Thursday, June 18, 2026
Vesna Peric Zimonjic
- The single inside witness from the organised crime group accused of killing reform-oriented former prime minister Zoran Djindjic has finally confirmed the indictment and what was long believed – it was the Serbian mafia that committed the crime.
“The aim of the assassination was to topple the government and to bring the (ultranationalist) Serbian Radical Party to power,” witness Dejan Milenkovic told Serbian court in his two-day testimony that ended Friday.
“They came to the idea some time at the beginning of February 2003, because Djindjic said in public that organised crime will have to go from the scene,” Milenkovic said. He was a driver for the clan, the name of the crime group. It was named after Zemun, a Belgrade neighbourhood the group lived in.
“This was the first political crime the Clan carried out,” he added. The Clan later carried out dozens of killings of other criminals, the witness said.
Milenkovic was promised acquittal if he revealed all that led to the assassination.
The first Serbian non-communist prime minister Zoran Djindjic was killed on March 12, 2003 in front of the government building in Belgrade.
In a matter of days, most members of the Zemun Clan were put behind bars. The assassination came only two days before a planned action to arrest heads of the clan.
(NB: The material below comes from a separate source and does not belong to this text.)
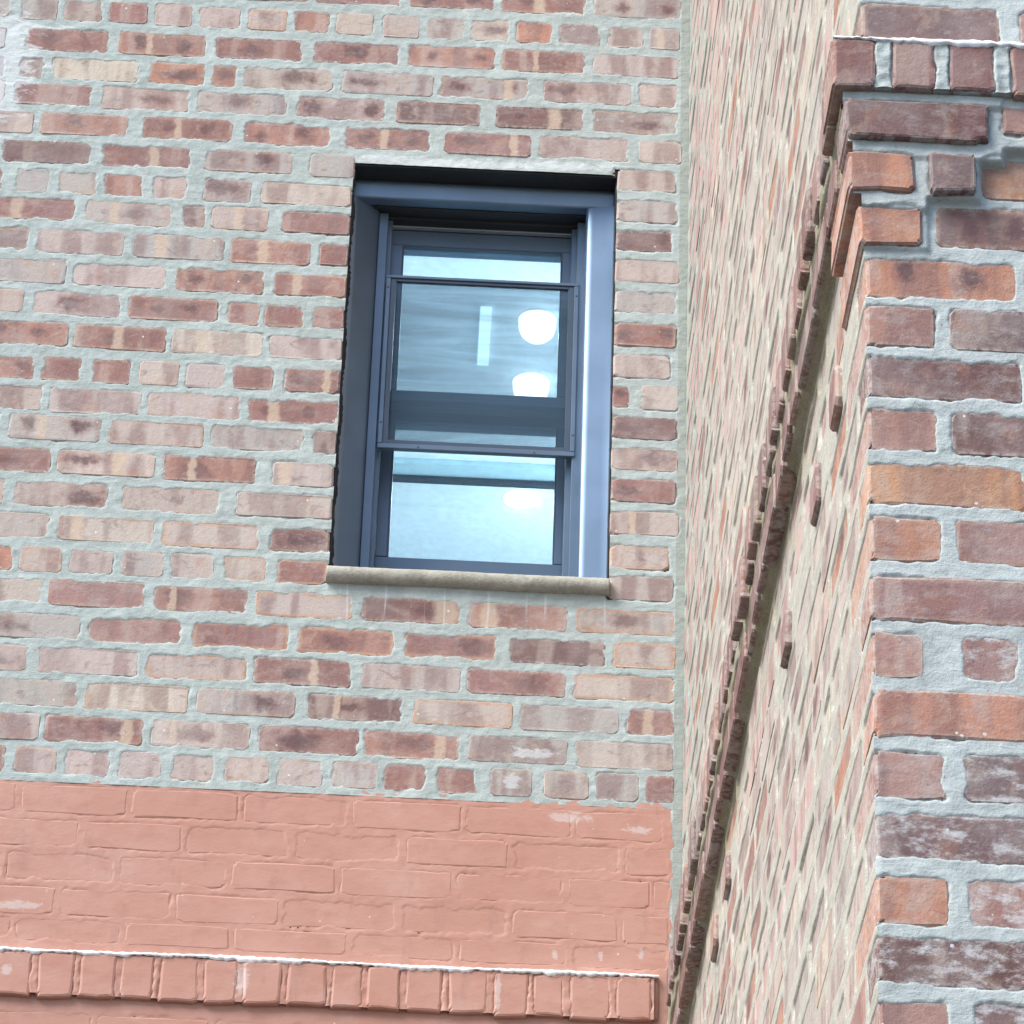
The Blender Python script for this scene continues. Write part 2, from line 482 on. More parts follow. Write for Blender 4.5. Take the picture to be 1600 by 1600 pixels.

The man accused of pulling the trigger, Zvezdan Jovanovic, was quickly taken in custody, but Milorad Ulemek, believed to be the mastermind of the crime, surrendered to the authorities only in 2004. The two are standing trial for the assassination, but deny any involvement.
Dusan Spasojevic was killed in police action in late March 2003, while Milenkovic, the witness who told the story over the past two days, fled to Greece. He surrendered to local police there and was transferred to Serbia last year.
“It is well known that most nations have some kind of mafia of their own,” international law expert Vojin Dimitrijevic told IPS. “But the assassination of Djindjic and the trial against the main culprits confirm that here in Serbia, the mafia had a state of its own.”
Dimitrijevic, like many analysts, pointed to the fact that Milorad Ulemek, the first accused in the trial, headed the secret Special Police Units (JSO) created under former leader Slobodan Milosevic in the 1990s. The JSO and its widespread network were involved in many illegal activities, which included abductions of wealthy people, drugs smuggling, and execution of members of competing criminal groups.
‘The unit’ as it was known spread terror among non-Serbs in the battlefields of Bosnia, Croatia and Kosovo at the time. It was still not dismantled in 2000 when Milosevic fell from power in a popular uprising masterminded by Djindjic.
“Djindjic wanted to tackle the wasps’ nest and paid with his life,” the first non-communist foreign minister Goran Svilanovic told IPS. “The remnants of Milosevic’s era could not easily be removed from the scene, and they proved to be stronger than the state.”
In his testimony in this trial so far, Ulemek has admitted that ‘the unit’ had the blessing of top state officials in the 1990s to organise drugs smuggling, its distribution and sale “in order to wage war against enemies of Serbia – the Western countries, Croats, Kosovars and many others.” His closest associate was Dusan Spasojevic.
Both Dejan Milenkovic, in the two-day testimony, and Ulemek in his previous appearances before the same panel of judges, listed dozens of names of top police officials, prosecutors and judges who were on the payroll of the Zemun Clan for years.
Milenkovic additionally spoke of expensive gifts such as cars and apartments provided to law enforcement officials who helped the Clan. He also revealed names of many of Djindjic’s associates who were to be killed, Svilanovic among them.
“However, in the past months we see the effort of the defence and part of media to turn this trial into the typical ‘patriotism-non-patriotism’ item,” lawyer Rajko Danilovic told IPS. His comment came after Milenkovic’s revelation that the aim of the Clan was to bring the ultranationalist Radical party to power.
“They (Ulemek and Spasojevic) believed that the Radicals would provide better surrounding for their uninterrupted activities,” Milenkovic said at the witness stand.
The Serbian Radical Party (SRS) remains the strongest opposition party in Serbia, where the society is deeply split over the recent history and wars of disintegration of former Yugoslavia that took more than 100,000 lives. Most of the victims were non-Serbs.
SRS was the most important ally of Milosevic in the wars in the 1990s. Its leaders deny any crimes were committed against non-Serbs in the warfare, as the conflict was only “the effort to protect Serbs living outside Serbia.” A part of nationalist Serbian media have created an atmosphere in the public that the trial against assassins of Djindjic is a “conspiracy against true patriots.”
Following Milenkovic’s testimony, they took to a smear campaign against the institution of an associate witness for prosecution, a practice introduced in Serbia only recently.
“The associate witness only supports what the prosecution has already established and represents a basic institution for the battle against organised crime which has only began in Serbia,” crime analyst Dobrivoje Radovanovic told IPS.
“This process is based on much firmer evidence than a pure story by an associate witness,” he said.